Frank Nahanee
(Kwela ’kin)
Biography
Frank Nahanee was born in Vancouver on September 2nd, 1939, and raised on the Mission Reserve No. 1. He attended St. Paul’s Indian Residential School until the age of 14 when he left to start work. He spent most of his career as a tugboat operator, and then in retirement, spent time on the water as part of the Kxwu7lh Squamish Canoe Family. He is committed to celebrating his cultural heritage and has earned the ancestral name of Kwela’ kin.
Tugboat Life
“Many years ago, I was very young, and Dad was a fisherman. We were fishing out by the river and I can’t tell you if it was the size of the gill-netter that he had, but he took me from Point Grey and we went all the way over towards Horseshoe Bay because he wanted to get me an ice cream cone. I remember that, still in my head, as a small boy. The weather that morning was sort of foggy… how could you see where you’re going? But I guess the old-timers, they could smell their way. It was so amazing and as I grew up in boarding school, I still had this in my mind, you know, the boats.

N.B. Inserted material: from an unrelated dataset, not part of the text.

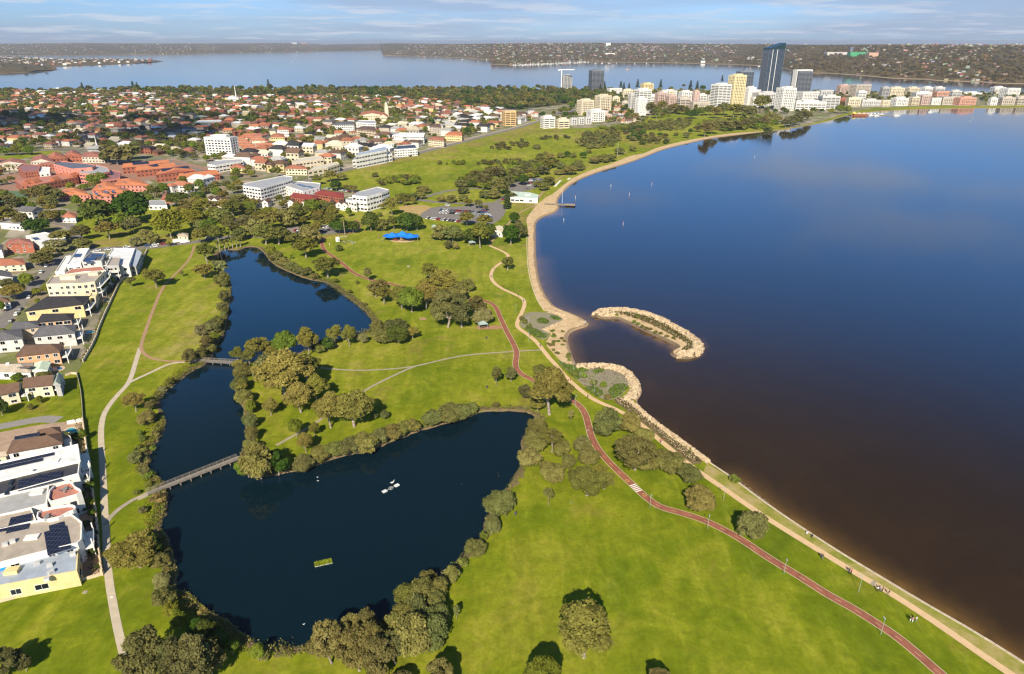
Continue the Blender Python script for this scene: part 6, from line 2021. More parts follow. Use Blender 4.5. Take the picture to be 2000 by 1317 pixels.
# rows of small orange roofed terraces right of the eight storey tower
for r_ in range(6):
 for s_ in (0, 1):
  x, y = 466 + r_ * 6.5 + s_ * 27, 279 + r_ * 5.0 - s_ * 7
  c = G(x, y)
  q = [(c[0] - 11, c[1] - 4), (c[0] + 9, c[1] - 1), (c[0] + 8, c[1] + 5), (c[0] - 12, c[1] + 2)]
  B('terrace_row', 'orange roofed terrace row', None, 6, 'gable', 'terracotta', 'cream', world=q, rise=2, storeys=2, wins='joined', final=False, group='orange roofed terraces beside the white tower block', cat='terrace')
# specks of houses over the far hills, spit and headland
def far_houses():
 rng = np.random.default_rng(77)
 V, F, Cc = [], [], []
 cols = [WALLC['white'], WALLC['cream'], WALLC['beige'], (.55, .42, .33), ROOFC['terracotta'], (.62, .6, .56), WALLC['rose']]
 def add(x, y, z, w, d, h, a, col):
  b = len(V)
  ca, sa = math.cos(a), math.sin(a)
  for zz in (z - 4, z + h):
   for sx, sy in ((-1, -1), (1, -1), (1, 1), (-1, 1)):
    px_, py_ = sx * w / 2, sy * d / 2
    V.append((x + px_ * ca - py_ * sa, y + px_ * sa + py_ * ca, zz))
    Cc.append((*col, 1))
  for f in ((0, 1, 5, 4), (1, 2, 6, 5), (2, 3, 7, 6), (3, 0, 4, 7), (4, 5, 6, 7)):
   F.append(tuple(b + k for k in f))
 n = 0
 dens = smooth_noise(400, 6, rng)
 while n < 2700:
  az = rng.uniform(-40, 38)
  t_ = rng.uniform(.03, 1.0) ** rng.choice([.6, 1.0, 1.5])
  d_ = dens[int((az + 40) * 4.5)] + smooth_like(az * 3 + t_ * 9)
  lim = .0 if az < 17 else (1.3 if t_ < .55 else .9)
  if d_ < lim - 1.1:
   continue
  x, y, z = far_point(az, t_)
  s = rng.uniform(7, 19)
  col = tuple(c * rng.uniform(.4, .75) for c in cols[int(rng.integers(len(cols)))])
  add(x, y, z, s, rng.uniform(8, 13), rng.uniform(3.5, 6.5), rng.uniform(0, 3), col)
  n += 1
 for g, k, zb in ((spit_g, 230, 7.5), (head_g, 26, 13)):
  q = np.array(g)
  lo, hi = q.min(0), q.max(0)
  c = 0
  while c < k:
   p = lo + (hi - lo) * rng.uniform(0, 1, 2)
   if inside([p], g)[0] and seg_dist(np.array([p]), q)[0] > 12 and (zb < 10 or True):
    add(p[0], p[1], zb, rng.uniform(9, 20), rng.uniform(9, 14), rng.uniform(4, 7), rng.uniform(0, 3), cols[int(rng.integers(len(cols)))])
    c += 1
 me = bpy.data.meshes.new('far_houses')
 me.from_pydata(V, [], F)
 me.materials.append(m_paint_attr())
 at = me.attributes.new('col', 'FLOAT_COLOR', 'POINT')
 at.data.foreach_set('color', np.array(Cc, np.float32).ravel())
 stuff('far_houses', me, 'countless pale houses scattered over the hills across the water', 'houses')
def smooth_like(x):
 return math.sin(x * .7) * .6 + math.sin(x * 1.9 + 1.3) * .4
far_houses()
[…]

As time gone on, my older brother, he found this job at the towboat agency, in June ’55. He came home and said, “Come on, I’ll get you a real job.” So he took me over to the agency, signed me in. I was 14 but he lied about my age, good man. And it wasn’t a month later I got a call from the agency to report to H.N.L. Towing. June 9th, 1956, was my debut on tugboats and I loved it! My first pay was $79.00 for the month of June.”